Éric Zemmour a relancé le sujet récemment. Robert Badinter lui a répondu par voie de presse interposée qu’il lui semblait impossible que la France revienne un jour en arrière sur ce point. C’est également votre avis ?
Il n’est pas impossible à la France de rétablir la peine de mort, en dépit de l’interdiction qui est aujourd’hui faite au peuple français de nourrir un tel projet et des verrous qu’on a placés pour y faire obstacle. Pour verrouiller l’abolition, les autorités françaises ont, en effet, enlevé la question de la peine de mort à la souveraineté des citoyens en inscrivant sa disparition dans la Convention européenne des droits de l’homme (2002) et dans la Constitution (2007). Ce faisant, on a dénaturé la démocratie. Sous l’effet de la religion des droits de l’homme, la France a abandonné le modèle classique de la démocratie libérale pour glisser vers une démocratie droits-de-l’hommiste où ce ne sont plus les citoyens qui sont souverains mais les dogmes de la religion humanitaire et les juges qui les imposent aux gouvernants comme aux gouvernés.

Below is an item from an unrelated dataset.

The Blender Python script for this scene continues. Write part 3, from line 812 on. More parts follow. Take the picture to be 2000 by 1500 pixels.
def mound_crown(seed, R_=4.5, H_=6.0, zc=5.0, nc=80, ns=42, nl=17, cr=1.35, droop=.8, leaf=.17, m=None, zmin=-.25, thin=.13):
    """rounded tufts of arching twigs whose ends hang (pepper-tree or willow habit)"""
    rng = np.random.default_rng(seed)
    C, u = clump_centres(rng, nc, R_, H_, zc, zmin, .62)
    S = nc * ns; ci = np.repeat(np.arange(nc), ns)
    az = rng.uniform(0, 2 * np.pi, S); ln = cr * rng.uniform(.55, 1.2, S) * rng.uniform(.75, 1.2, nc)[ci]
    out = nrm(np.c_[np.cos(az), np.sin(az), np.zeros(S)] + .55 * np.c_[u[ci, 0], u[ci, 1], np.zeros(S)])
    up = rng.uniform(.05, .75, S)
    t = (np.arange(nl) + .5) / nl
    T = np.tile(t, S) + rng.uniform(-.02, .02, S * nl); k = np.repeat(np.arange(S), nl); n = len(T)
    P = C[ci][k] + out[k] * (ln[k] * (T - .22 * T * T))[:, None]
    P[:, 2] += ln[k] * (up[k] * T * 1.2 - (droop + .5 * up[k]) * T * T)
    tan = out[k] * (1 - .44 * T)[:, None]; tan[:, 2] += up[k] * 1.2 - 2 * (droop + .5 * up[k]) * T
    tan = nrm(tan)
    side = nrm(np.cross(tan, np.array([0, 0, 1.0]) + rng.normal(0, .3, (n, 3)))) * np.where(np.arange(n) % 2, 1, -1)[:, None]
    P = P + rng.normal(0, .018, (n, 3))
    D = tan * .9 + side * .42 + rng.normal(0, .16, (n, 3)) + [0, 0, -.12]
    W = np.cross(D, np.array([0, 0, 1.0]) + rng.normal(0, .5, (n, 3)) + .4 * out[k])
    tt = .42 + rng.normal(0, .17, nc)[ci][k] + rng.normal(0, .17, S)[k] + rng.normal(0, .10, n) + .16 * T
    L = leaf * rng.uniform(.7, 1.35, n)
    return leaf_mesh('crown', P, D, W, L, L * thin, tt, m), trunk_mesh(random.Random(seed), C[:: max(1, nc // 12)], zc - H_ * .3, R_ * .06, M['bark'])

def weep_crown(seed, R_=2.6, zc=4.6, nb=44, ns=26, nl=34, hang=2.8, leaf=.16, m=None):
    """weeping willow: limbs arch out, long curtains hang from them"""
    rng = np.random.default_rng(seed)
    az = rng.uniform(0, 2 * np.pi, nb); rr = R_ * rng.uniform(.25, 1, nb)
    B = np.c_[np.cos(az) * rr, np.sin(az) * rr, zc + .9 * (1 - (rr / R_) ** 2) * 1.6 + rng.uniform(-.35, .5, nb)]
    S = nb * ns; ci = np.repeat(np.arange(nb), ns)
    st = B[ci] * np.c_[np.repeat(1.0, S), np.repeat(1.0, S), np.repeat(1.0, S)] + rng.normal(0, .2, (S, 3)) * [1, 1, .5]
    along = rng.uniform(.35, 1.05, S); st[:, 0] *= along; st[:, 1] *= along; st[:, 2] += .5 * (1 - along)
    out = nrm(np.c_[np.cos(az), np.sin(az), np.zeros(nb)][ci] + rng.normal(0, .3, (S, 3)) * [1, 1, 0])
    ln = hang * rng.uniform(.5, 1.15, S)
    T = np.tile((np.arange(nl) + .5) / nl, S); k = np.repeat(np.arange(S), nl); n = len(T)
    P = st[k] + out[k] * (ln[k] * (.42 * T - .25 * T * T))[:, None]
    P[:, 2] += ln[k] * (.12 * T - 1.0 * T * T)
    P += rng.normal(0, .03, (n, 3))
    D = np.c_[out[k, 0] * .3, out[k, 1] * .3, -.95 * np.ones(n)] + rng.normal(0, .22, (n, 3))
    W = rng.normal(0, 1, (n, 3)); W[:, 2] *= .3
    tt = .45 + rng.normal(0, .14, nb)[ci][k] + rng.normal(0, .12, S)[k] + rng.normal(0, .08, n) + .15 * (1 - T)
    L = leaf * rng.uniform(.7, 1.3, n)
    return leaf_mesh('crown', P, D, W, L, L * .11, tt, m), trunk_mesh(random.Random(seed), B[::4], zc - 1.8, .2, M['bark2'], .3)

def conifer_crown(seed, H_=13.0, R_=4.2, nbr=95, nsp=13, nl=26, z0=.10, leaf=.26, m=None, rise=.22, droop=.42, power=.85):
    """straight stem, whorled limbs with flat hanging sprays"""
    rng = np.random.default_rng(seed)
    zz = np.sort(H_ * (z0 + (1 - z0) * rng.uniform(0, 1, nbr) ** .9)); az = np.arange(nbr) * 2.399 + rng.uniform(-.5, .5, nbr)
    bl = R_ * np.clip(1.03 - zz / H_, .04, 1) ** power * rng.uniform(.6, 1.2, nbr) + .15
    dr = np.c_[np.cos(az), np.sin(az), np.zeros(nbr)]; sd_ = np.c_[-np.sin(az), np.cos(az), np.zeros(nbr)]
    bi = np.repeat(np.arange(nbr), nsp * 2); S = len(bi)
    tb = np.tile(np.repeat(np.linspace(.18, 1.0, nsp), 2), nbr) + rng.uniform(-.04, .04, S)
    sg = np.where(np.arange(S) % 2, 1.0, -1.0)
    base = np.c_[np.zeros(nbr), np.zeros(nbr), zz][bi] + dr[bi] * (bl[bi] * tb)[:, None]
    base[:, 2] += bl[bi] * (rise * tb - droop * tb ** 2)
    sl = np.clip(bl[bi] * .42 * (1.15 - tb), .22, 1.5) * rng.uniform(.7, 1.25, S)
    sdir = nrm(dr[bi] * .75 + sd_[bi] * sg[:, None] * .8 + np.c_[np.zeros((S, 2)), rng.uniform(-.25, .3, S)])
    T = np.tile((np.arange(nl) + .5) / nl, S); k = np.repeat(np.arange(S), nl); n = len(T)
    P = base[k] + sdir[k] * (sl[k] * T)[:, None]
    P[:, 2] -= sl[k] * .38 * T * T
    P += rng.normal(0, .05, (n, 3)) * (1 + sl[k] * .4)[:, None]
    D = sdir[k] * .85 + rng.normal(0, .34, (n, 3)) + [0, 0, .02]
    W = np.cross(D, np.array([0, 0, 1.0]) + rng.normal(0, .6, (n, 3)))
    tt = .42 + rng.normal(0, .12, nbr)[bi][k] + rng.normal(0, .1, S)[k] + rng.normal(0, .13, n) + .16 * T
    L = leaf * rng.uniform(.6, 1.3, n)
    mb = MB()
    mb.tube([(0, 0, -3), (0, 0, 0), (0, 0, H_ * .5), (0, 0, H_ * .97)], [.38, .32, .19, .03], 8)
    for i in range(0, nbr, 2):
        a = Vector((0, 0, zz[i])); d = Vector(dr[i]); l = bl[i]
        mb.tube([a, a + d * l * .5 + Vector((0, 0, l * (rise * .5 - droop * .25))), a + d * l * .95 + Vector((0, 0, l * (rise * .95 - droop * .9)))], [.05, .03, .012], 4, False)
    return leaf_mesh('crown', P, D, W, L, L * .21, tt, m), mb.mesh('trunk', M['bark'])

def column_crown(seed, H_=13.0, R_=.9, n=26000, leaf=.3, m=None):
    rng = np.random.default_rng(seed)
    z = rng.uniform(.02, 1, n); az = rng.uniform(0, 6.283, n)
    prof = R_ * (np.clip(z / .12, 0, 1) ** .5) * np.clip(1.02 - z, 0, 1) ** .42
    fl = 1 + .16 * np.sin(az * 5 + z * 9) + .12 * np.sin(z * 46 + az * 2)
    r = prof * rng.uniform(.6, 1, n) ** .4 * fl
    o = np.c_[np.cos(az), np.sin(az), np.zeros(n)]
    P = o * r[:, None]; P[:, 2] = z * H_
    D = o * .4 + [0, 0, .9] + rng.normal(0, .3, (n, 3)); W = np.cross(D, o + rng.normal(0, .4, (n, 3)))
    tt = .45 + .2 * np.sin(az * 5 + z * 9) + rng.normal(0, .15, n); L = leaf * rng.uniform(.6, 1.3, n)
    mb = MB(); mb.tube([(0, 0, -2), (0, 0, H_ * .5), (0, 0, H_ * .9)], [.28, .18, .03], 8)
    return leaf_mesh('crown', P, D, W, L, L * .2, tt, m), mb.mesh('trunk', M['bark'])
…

C’est une criante violation de l’article 3 de la Déclaration des droits de l’homme et du citoyen de 1789, lequel proclame, on le sait, que « le principe de toute souveraineté réside essentiellement dans la nation ».
Comme il y a eu naguère les démocraties populaires (l’Union soviétique et ses satellites) qui étaient, en réalité, des totalitarismes, il y a aujourd’hui la démocratie droits-de-l’hommiste, qui est une forme plus feutrée mais bien réelle de totalitarisme. Dans nos démocraties perverties par la religion des droits de l’homme, comme naguère dans la prétendue démocratie qu’était le monde soviétique, les citoyens sont écrasés par des tabous idéologiques et privés de leur souveraineté. Mais il suffit de revenir à une vraie démocratie pour que devienne possible le rétablissement de la peine de mort.